Given material:

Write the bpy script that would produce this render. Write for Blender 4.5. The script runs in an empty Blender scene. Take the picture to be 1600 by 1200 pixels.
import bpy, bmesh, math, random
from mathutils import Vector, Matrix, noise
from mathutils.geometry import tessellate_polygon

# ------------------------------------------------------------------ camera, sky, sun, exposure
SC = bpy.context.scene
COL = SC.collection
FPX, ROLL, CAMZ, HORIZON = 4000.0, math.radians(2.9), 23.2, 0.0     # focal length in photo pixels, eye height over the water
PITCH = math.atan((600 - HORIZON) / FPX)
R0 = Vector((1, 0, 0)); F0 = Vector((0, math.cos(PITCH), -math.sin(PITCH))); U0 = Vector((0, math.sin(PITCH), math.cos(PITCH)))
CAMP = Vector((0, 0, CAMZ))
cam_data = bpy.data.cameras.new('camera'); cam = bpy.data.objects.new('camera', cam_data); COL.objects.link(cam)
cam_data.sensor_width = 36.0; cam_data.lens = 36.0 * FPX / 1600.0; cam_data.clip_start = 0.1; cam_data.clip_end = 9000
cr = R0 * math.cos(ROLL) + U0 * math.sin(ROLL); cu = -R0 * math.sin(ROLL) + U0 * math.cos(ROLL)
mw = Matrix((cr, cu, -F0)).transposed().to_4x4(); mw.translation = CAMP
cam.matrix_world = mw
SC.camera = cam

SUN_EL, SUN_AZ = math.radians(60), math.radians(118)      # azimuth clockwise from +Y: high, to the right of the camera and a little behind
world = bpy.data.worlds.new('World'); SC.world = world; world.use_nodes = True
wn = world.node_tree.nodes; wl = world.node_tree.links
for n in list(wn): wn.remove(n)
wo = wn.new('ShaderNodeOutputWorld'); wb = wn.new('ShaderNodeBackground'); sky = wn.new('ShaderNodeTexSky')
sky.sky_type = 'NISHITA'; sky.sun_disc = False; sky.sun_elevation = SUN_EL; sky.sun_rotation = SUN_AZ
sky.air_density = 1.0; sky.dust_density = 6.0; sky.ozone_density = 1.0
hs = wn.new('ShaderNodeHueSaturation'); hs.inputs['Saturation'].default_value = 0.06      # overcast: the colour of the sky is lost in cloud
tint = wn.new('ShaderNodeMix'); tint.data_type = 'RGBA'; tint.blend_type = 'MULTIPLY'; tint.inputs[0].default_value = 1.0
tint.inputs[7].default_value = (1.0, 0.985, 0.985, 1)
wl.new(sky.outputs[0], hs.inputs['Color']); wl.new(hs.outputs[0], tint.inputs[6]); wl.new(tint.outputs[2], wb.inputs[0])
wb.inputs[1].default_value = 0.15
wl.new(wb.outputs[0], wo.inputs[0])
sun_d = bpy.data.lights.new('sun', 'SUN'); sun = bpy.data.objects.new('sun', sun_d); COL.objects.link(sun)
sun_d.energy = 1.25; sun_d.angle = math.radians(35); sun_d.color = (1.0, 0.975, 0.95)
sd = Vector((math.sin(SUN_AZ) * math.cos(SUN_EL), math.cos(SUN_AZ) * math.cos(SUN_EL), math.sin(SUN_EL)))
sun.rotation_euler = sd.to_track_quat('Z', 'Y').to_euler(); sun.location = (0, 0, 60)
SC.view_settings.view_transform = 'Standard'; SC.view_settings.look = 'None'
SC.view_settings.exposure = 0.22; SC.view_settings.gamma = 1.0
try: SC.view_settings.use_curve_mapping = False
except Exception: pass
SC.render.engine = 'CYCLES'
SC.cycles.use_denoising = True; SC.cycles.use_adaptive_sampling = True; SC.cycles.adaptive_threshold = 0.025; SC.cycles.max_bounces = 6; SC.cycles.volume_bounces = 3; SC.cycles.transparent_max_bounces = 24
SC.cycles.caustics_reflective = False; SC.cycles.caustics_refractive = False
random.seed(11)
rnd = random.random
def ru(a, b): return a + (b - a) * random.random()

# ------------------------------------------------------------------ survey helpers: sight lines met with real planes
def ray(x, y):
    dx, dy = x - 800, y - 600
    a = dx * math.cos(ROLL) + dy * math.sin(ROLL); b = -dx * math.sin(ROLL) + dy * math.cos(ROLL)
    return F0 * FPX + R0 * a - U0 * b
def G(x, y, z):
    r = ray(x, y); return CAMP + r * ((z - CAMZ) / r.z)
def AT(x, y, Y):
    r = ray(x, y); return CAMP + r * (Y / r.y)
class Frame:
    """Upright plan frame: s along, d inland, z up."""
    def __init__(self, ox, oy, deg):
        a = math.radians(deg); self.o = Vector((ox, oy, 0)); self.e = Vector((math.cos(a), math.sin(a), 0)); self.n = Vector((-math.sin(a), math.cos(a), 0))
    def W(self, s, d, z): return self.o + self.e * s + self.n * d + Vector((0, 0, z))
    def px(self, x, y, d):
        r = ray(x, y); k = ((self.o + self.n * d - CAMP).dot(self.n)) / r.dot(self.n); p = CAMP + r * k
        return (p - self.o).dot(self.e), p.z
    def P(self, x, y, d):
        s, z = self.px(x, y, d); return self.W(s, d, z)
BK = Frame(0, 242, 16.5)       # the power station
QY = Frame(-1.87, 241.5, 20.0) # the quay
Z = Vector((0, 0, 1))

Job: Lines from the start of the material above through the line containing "from mathutils.geometry import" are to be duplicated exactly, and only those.

Exercise solution:
Write the bpy script that would produce this render. Write for Blender 4.5. The script runs in an empty Blender scene. Take the picture to be 1600 by 1200 pixels.
import bpy, bmesh, math, random
from mathutils import Vector, Matrix, noise
from mathutils.geometry import tessellate_polygon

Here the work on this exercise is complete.